Une des raisons majeures de la crise que nous traversons vient de l'accaparement des fruits de cette croissance par les actionnaires, au détriment de l'intérêt général et des salariés. La preuve en est, notamment, la politique menée en terme d'emplois et de salaires. Dans le premier cas, les départs massifs d'anciens en retraite ou préretraite ne sont compensés en embauches que dans un rapport de 1 embauche pour 3 départs ; dans le second cas, les augmentations générales des salaires dépassent rarement les 1 %, alors que la rémunération du capital (ROE) se fait à 2 chiffres.

 

Entre un PIB qui croît de 1,1 % au second trimestre, soit un rythme de progression sur trois mois rarement atteint depuis une dizaine d'années, et un taux de chômage qui retombe sous la barre des 9 % pour la première fois depuis cinq ans, le Ministre de l'Economie s'est laissé gagner par une douce euphorie. Déclarant : « désormais, tous les clignotants sont au vert », Thierry Breton s'est même risqué à relever encore un peu plus ses prévisions en matière de créations d'emplois.

Devant un tel matraquage de bonnes nouvelles, Force Ouvrière ne peut que constater un décalage récurrent entre quelques statistiques, qu'il convient certes d'accueillir avec satisfaction mais non sans nuances, et le quotidien du monde salarié qui ne cesse de vivre dans les difficultés. Il y a donc lieu d'apporter quelques éclairages sur les raisons de cet écart manifeste entre ce regain d'optimisme officiel et les inquiétudes persistantes qui pèsent sur la croissance, l'emploi et le pouvoir d'achat.

 

Les dernières prévisions des instituts offrent déjà de quoi tempérer sensiblement l'enthousiasme précoce de nos ministres. Ainsi, Ixis CIB (groupe Caisse des dépôts) a publié début septembre son indicateur avancé qui table sur une croissance de 2,1 % cette année tandis que l'INSEE prévoit une activité en hausse de 2 %. Autrement dit, les deux derniers trimestres marqueraient un net ralentissement de l'activité sur des bases modestes de l'ordre de 0,4 % à 0,6 % par trimestre. Selon Ixis CIB, « la croissance ne montre pas d'accélération claire et robuste pour le reste de l'année ». Ce regain de croissance est essentiellement alimenté par la demande des ménages. Les dépenses de consommation sont financées par une ponction dans leur épargne dont le taux est reparti à la baisse depuis trois trimestres et par le recours à l'endettement (le taux d'endettement des ménages s'élève à 64 % du revenu disponible en 2005 contre 59,6 % en 2004). De même, l'introduction de nouveaux mécanismes d'incitation au crédit introduits par la loi Breton de mars 2006, en particulier le crédit rechargeable, vise bien à doper la consommation par des voies détournées. L'autre composante de la demande des ménages, l'investissement logement, continue certes de progresser, mais 2006 devrait sur ce plan afficher un bilan moins favorable qu'en 2004 et en 2005.

 

Présenté comme la bonne surprise qui fait pencher la balance, l'investissement des entreprises a de quoi laisser dubitatif. En hausse de 1,8 % au deuxième trimestre après un premier trimestre plat, le rythme moyen des dépenses en 2006 suit une pente de 4 % avec un profil erratique. Pour mémoire la forte croissance des années 1998 à 2000 s'accompagnait de dépenses d'investissement élevées de l'ordre de +10 % par an.

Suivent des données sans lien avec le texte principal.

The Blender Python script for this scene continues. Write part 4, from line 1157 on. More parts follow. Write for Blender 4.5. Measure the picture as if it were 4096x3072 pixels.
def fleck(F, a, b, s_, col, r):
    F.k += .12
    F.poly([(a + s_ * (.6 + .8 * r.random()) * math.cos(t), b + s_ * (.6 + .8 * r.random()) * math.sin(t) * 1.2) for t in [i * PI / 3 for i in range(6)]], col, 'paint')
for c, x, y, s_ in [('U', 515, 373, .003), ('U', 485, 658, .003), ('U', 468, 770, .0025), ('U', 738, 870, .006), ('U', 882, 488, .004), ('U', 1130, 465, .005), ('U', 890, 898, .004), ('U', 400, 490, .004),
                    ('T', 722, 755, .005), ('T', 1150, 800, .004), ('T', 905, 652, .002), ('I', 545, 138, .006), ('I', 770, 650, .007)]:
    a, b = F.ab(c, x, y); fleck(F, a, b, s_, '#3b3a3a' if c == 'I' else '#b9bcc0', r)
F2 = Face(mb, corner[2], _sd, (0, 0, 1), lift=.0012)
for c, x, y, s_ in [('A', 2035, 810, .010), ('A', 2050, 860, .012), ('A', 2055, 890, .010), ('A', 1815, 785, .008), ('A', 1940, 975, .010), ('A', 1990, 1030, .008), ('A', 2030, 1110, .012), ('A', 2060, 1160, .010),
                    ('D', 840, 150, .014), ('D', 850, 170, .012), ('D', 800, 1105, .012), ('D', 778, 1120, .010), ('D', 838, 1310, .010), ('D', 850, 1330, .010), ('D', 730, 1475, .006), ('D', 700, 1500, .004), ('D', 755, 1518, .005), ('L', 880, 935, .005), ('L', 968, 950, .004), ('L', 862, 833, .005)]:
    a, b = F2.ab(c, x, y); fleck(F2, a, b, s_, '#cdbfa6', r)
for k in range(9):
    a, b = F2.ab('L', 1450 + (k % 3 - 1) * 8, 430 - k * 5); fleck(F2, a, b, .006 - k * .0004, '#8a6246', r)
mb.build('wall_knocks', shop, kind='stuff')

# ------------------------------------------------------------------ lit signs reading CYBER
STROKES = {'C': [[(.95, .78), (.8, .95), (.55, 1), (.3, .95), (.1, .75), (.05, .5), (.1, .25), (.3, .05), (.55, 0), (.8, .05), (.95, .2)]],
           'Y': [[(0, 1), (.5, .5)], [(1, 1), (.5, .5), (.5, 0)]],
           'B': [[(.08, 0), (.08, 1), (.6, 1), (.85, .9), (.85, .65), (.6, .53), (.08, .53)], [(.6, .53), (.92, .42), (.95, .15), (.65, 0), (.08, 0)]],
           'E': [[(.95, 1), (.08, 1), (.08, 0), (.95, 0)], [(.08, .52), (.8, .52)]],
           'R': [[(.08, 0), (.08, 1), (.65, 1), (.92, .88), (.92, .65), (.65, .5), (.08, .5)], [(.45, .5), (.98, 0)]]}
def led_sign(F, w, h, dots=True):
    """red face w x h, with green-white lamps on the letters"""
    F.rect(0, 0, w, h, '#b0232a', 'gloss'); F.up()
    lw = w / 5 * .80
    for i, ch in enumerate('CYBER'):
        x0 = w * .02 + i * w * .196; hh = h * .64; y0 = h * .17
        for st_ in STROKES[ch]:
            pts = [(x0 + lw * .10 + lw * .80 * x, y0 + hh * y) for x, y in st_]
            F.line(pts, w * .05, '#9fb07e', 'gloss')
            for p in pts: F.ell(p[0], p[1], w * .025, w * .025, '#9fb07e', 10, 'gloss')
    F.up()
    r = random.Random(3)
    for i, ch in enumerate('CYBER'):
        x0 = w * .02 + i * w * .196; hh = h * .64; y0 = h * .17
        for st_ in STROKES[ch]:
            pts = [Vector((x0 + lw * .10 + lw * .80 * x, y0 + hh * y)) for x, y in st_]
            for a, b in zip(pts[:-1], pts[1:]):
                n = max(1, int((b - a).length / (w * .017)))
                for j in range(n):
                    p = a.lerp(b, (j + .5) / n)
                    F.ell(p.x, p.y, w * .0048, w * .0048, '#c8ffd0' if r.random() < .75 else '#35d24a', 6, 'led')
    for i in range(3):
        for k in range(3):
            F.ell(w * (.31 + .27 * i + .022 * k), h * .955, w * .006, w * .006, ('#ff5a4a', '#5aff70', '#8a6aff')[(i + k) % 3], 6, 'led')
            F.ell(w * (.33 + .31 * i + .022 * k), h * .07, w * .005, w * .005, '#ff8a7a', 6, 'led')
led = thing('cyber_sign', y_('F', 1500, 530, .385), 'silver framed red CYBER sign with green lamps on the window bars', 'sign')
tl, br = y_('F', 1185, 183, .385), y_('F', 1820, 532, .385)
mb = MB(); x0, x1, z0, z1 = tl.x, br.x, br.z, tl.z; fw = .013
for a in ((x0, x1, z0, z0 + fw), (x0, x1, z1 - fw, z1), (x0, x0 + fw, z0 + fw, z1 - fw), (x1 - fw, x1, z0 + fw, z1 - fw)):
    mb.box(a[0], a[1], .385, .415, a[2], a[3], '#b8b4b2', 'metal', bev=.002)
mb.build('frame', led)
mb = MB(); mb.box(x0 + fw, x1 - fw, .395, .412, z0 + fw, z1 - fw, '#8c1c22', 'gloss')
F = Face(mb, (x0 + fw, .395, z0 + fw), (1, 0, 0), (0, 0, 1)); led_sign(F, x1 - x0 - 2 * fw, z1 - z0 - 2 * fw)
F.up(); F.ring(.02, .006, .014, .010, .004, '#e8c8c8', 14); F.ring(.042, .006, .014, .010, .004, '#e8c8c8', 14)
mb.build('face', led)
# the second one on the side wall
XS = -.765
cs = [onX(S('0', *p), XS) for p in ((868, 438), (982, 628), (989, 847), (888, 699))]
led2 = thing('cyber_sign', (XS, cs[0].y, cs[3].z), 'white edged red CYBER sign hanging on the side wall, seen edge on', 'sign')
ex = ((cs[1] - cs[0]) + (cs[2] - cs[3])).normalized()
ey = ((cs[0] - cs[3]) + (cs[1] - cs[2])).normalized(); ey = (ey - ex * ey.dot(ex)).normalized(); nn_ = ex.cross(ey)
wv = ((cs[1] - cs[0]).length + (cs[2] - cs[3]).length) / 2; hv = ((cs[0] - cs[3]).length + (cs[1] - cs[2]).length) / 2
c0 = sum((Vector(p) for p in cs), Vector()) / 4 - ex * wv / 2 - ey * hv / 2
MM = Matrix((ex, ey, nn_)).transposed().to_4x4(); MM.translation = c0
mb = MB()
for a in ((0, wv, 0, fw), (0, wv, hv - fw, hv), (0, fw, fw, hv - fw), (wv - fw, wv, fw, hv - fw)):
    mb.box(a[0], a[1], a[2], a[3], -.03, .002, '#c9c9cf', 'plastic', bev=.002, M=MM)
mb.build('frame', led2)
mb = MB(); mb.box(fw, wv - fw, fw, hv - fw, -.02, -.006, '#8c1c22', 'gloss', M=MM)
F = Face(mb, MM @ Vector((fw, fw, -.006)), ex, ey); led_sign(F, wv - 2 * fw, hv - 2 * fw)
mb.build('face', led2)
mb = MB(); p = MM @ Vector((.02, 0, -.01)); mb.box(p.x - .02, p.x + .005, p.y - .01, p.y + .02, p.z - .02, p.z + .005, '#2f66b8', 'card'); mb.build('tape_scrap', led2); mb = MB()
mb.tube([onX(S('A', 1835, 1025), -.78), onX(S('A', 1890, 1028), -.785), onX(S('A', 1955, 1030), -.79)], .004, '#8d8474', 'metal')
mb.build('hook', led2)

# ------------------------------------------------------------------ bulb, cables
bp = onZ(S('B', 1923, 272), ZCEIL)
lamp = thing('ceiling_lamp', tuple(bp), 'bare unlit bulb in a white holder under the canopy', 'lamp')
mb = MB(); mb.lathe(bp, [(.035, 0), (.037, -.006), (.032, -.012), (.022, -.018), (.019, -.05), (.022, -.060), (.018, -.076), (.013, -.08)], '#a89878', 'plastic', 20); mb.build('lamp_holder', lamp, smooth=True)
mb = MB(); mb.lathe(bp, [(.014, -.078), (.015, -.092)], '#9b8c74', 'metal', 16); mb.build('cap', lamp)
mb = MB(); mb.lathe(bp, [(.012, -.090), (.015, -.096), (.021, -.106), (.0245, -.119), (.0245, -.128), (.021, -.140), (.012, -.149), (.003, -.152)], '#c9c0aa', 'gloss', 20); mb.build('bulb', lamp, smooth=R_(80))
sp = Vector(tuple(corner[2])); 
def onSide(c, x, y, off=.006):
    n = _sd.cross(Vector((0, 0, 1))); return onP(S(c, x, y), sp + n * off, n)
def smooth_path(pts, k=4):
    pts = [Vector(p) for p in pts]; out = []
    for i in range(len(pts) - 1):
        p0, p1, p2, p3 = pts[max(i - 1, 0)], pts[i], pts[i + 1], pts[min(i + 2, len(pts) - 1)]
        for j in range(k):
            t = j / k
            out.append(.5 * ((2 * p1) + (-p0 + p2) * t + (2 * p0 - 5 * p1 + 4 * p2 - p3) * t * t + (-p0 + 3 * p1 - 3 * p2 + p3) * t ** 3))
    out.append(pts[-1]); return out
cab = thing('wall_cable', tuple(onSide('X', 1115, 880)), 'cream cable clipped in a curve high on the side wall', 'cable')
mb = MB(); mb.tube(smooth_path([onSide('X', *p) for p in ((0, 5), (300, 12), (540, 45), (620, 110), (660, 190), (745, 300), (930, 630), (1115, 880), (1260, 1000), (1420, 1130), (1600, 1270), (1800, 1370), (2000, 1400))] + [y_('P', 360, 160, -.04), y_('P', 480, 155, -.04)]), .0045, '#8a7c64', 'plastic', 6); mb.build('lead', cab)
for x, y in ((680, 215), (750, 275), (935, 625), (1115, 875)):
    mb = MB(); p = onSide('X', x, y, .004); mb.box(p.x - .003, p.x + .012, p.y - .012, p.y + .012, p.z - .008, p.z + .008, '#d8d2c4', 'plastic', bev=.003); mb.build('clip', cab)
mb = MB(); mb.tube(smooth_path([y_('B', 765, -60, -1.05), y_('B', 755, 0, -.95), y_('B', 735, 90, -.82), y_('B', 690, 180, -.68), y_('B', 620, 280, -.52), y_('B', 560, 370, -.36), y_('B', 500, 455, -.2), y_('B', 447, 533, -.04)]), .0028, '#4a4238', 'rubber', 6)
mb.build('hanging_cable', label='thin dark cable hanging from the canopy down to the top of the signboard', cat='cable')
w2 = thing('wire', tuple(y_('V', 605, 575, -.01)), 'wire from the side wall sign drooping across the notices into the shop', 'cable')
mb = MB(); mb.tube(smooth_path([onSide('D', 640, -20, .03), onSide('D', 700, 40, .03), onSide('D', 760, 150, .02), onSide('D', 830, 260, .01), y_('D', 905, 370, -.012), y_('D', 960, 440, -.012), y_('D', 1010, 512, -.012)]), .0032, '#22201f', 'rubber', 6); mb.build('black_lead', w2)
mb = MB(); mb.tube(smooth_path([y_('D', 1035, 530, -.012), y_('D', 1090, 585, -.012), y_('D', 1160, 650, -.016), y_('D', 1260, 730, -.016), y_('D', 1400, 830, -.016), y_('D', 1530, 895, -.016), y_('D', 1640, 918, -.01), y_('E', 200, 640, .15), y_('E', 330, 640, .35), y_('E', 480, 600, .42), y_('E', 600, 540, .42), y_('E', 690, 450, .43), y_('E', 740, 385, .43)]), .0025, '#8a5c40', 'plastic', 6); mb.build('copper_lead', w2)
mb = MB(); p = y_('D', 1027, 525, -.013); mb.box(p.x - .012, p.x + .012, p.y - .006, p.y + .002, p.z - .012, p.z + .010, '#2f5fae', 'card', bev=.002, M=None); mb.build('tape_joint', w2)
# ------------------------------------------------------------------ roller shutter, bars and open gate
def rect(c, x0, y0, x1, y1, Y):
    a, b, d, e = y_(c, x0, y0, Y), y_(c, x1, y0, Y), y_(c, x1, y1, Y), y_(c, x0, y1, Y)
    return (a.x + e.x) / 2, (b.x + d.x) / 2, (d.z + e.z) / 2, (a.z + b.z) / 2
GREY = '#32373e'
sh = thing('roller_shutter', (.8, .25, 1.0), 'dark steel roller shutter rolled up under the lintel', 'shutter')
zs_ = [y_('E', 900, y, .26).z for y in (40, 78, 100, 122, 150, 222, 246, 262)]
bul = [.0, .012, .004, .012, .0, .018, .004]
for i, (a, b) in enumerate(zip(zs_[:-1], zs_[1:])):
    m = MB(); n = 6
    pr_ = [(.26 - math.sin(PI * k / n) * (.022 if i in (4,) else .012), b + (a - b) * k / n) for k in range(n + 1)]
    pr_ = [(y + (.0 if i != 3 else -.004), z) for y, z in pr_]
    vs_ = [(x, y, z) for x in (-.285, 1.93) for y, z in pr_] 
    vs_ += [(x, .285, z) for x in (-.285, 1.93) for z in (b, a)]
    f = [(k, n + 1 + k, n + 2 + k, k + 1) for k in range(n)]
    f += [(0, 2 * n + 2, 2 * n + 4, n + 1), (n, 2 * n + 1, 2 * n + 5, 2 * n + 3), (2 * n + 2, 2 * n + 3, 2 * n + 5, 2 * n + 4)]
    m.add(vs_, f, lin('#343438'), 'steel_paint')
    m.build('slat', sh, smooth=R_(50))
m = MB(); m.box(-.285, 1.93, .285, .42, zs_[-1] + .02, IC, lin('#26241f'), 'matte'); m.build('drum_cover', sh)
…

Créations d'emplois et chômage : des rapports ambigus et des apparences trompeuses

Côté emploi, le gouvernement attribue hâtivement le recul du chômage, à une accélération des créations d'emplois, validant de ce fait l'hypothèse de relance de l'activité, tout en saluant l'efficacité des mesures gouvernementales : montée en charge du plan Borloo, CNE, allégements de « charges »...

Dans les faits, l'évolution de l'emploi renvoie à divers paramètres dont les ministres s'évertuent à minimiser l'impact et des interrogations continuent de planer sur une baisse du chômage peu concordante avec le rythme des créations d'emplois. En 2005, l'économie française a en effet créé 93 000 emplois avec un taux de croissance de 1,2 % tout en faisant diminuer le nombre de chômeurs de 125 000. Au premier semestre 2006, le chômage a concerné à nouveau 136 000 personnes de moins alors qu'environ 50 000 emplois étaient créés dans le secteur marchand. Au total, 260 000 personnes ont quitté les statistiques du chômage depuis fin 2004.

 

On peut avancer plusieurs facteurs explicatifs à cette équation suspecte :

Sur un plan qualitatif, le type d'emploi créé mérite quelques éclairages : 78 % des créations correspondent à des CDD et la moitié des embauches sont d'une durée d'un mois (53 % contre 35 % en 2000). La part des emplois à temps partiel a également fait un bond de 16,6 % en 2004 à 17,2 % en 2005.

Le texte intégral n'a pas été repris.